Perjuangan
pemuda di Pemalang pada masa Revolusi
Sosial 1945 menjadi suatu topik yang masih asing bagi masyarakat Pemalang
pada umumnya terutama pada kalangan pelajar. Pemalang merupakan daerah yang
memiliki riwayat sejarah panjang sejak awal pendirianya (1575) hingga masa
kini. Perisitiwa sejarah menjadi hal yang sangat penting sebagai pembentukkan
karakter suatu daerah, karena sejarah memberikan gambaran kehidupan masa lalu
yang dapat dicerna dan diteladani sebagai modal pembangunan daerah.
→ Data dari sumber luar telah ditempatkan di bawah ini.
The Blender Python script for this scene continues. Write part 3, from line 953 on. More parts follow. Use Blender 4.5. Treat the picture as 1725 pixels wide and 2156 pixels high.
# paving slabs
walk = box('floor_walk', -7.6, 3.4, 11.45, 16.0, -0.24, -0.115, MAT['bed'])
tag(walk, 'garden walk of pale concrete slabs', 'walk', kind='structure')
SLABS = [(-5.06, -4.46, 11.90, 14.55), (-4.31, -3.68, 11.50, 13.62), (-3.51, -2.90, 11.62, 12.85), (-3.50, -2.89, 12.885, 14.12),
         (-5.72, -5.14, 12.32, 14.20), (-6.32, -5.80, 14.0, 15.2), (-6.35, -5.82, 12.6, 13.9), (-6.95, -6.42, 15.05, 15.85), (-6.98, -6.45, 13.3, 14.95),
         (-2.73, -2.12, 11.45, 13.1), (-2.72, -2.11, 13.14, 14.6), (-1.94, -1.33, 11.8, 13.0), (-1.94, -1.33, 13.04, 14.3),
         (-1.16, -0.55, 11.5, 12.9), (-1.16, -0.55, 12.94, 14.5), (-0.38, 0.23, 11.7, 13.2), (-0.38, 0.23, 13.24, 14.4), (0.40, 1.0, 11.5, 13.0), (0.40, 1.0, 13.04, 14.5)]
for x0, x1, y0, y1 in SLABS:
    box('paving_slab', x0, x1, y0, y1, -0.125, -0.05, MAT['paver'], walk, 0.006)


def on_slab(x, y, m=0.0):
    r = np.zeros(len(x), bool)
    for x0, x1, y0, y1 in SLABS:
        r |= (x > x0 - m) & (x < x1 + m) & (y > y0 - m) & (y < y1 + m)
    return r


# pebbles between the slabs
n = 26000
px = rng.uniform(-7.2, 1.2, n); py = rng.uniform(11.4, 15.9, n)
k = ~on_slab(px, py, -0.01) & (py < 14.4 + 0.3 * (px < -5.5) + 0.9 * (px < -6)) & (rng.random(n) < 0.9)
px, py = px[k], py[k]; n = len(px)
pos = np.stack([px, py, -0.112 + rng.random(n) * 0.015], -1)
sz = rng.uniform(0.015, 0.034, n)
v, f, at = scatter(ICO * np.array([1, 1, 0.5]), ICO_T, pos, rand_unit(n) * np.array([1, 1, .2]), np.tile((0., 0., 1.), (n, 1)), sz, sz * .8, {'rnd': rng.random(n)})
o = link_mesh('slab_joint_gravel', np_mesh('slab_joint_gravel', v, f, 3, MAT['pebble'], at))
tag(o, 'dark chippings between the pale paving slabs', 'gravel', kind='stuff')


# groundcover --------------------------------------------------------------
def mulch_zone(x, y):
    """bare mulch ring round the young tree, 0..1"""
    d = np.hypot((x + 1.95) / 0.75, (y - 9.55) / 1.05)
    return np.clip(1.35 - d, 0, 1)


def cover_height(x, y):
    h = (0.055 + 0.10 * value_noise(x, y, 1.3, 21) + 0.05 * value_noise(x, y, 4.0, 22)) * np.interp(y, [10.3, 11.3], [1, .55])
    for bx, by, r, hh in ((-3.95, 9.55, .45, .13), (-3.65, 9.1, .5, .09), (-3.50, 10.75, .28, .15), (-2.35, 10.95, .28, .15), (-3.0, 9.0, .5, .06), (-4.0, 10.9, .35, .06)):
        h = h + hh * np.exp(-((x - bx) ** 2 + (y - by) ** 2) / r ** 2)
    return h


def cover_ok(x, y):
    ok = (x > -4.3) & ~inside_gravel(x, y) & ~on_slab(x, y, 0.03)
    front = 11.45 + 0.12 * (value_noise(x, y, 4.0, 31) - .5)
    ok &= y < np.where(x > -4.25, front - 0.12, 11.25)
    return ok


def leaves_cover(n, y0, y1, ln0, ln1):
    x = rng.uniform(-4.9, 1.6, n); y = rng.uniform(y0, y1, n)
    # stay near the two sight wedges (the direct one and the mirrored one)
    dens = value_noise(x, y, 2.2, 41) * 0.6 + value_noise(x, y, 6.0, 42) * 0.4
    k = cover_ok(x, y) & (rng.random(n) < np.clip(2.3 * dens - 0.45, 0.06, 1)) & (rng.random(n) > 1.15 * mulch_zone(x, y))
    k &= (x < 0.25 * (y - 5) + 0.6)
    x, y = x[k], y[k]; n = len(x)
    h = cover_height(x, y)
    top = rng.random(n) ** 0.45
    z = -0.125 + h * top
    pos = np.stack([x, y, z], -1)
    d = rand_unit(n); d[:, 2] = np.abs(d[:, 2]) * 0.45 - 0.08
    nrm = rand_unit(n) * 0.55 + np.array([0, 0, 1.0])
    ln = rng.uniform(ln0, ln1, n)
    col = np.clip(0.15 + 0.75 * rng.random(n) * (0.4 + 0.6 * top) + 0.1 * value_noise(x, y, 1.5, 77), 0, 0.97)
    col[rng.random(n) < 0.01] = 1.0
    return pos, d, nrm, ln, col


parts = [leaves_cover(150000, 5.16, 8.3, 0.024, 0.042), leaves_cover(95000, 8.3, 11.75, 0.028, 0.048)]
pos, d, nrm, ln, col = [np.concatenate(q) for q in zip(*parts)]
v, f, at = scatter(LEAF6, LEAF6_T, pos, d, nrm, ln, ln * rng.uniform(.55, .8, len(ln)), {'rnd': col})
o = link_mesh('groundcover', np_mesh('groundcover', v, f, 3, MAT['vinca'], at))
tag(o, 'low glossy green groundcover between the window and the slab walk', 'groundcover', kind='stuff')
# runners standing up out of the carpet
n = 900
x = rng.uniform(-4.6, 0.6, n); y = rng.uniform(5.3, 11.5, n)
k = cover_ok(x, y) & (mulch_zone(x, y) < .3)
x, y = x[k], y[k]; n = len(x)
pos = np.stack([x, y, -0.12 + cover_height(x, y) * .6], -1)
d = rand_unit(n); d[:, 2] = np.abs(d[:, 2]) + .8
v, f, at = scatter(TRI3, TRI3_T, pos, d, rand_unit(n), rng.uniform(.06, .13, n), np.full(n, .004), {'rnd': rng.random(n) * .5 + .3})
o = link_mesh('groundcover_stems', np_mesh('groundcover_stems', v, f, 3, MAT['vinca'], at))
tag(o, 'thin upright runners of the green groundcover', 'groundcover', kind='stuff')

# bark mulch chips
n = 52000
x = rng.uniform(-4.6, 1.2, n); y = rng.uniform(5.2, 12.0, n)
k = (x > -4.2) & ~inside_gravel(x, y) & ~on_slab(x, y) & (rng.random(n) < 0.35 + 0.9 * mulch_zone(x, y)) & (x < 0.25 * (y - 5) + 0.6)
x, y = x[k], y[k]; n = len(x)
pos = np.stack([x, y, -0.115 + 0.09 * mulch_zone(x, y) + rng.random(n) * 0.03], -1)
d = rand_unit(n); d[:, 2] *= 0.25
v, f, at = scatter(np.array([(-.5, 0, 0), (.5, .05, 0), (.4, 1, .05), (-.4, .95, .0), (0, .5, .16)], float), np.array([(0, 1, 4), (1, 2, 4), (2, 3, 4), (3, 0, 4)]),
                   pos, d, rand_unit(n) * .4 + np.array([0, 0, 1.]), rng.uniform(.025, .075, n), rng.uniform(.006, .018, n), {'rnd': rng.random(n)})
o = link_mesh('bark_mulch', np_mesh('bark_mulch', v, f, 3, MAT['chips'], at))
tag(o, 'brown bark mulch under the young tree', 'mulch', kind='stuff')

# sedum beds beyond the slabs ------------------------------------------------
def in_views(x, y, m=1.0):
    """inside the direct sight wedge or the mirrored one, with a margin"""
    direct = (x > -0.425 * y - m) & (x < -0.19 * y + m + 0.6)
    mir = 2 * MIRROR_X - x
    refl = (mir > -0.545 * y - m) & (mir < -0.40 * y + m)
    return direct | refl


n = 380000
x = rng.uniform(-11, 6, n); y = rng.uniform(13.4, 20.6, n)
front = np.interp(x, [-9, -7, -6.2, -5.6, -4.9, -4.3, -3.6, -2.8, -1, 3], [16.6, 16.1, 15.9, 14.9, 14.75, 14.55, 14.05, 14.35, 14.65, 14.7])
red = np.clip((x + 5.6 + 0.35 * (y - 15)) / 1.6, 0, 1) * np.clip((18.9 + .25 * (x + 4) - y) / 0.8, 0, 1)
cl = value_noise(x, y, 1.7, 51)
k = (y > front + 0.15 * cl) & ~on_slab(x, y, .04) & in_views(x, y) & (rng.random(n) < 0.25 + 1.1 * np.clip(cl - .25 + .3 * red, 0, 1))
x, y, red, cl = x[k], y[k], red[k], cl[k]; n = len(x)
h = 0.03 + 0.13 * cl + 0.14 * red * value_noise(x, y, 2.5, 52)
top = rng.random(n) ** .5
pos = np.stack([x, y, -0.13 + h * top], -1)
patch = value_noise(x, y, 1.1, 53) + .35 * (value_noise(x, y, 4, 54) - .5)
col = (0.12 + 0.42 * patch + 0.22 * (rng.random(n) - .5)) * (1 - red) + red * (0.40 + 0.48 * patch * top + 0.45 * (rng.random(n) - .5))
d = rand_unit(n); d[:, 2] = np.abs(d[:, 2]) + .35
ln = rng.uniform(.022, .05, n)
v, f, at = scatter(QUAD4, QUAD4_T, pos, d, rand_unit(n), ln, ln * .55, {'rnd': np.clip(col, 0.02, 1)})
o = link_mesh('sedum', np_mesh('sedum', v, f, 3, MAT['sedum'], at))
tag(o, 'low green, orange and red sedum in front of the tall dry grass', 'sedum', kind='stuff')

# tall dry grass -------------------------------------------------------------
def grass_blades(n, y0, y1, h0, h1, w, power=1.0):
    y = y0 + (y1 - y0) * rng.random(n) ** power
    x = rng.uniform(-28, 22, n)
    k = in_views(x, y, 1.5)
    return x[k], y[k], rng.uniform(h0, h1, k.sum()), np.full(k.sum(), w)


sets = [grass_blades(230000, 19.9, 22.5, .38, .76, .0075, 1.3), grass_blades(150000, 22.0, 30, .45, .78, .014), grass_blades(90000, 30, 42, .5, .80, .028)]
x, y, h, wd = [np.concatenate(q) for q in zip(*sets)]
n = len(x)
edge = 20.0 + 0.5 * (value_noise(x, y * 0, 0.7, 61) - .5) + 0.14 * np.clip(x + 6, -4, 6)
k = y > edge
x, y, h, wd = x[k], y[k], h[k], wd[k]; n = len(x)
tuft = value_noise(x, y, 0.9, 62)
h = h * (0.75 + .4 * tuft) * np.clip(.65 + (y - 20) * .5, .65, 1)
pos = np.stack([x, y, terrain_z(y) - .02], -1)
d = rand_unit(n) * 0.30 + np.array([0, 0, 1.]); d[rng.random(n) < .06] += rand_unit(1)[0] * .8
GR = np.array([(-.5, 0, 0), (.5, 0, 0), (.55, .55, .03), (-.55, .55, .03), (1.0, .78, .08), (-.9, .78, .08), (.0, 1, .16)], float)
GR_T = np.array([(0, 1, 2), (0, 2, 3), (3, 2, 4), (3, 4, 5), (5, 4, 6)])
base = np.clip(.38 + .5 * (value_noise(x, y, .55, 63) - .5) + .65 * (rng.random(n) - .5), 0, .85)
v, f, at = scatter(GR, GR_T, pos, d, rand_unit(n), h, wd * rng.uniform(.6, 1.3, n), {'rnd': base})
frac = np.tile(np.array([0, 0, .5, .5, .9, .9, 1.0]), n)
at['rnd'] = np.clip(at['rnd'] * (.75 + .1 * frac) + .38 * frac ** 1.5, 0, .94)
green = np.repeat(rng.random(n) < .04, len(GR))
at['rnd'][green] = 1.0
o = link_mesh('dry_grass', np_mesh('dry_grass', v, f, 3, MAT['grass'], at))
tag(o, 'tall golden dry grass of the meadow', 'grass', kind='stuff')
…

Pembangunan
tidak selalu identik dengan ‘wujud’ bangunan fisik. Pembangunan dapat dimaknai
dengan adanya upaya untuk membenahi dan meningkatkan mutu SDM secara kolektif
sebagai langkah awal untuk merealisasikan suatu pembangunan yang optimal. Tanpa
adanya suatu bekal ‘pengetahuan’ pembangunan (secara fisik) akan terasa hambar
dan rancu. Pemuda sebagai motor pembanguna sudah sepatutnya mempelajari
gerakkan pemuda di Pemalang pada masa lampau melalui studi sejarah kritis.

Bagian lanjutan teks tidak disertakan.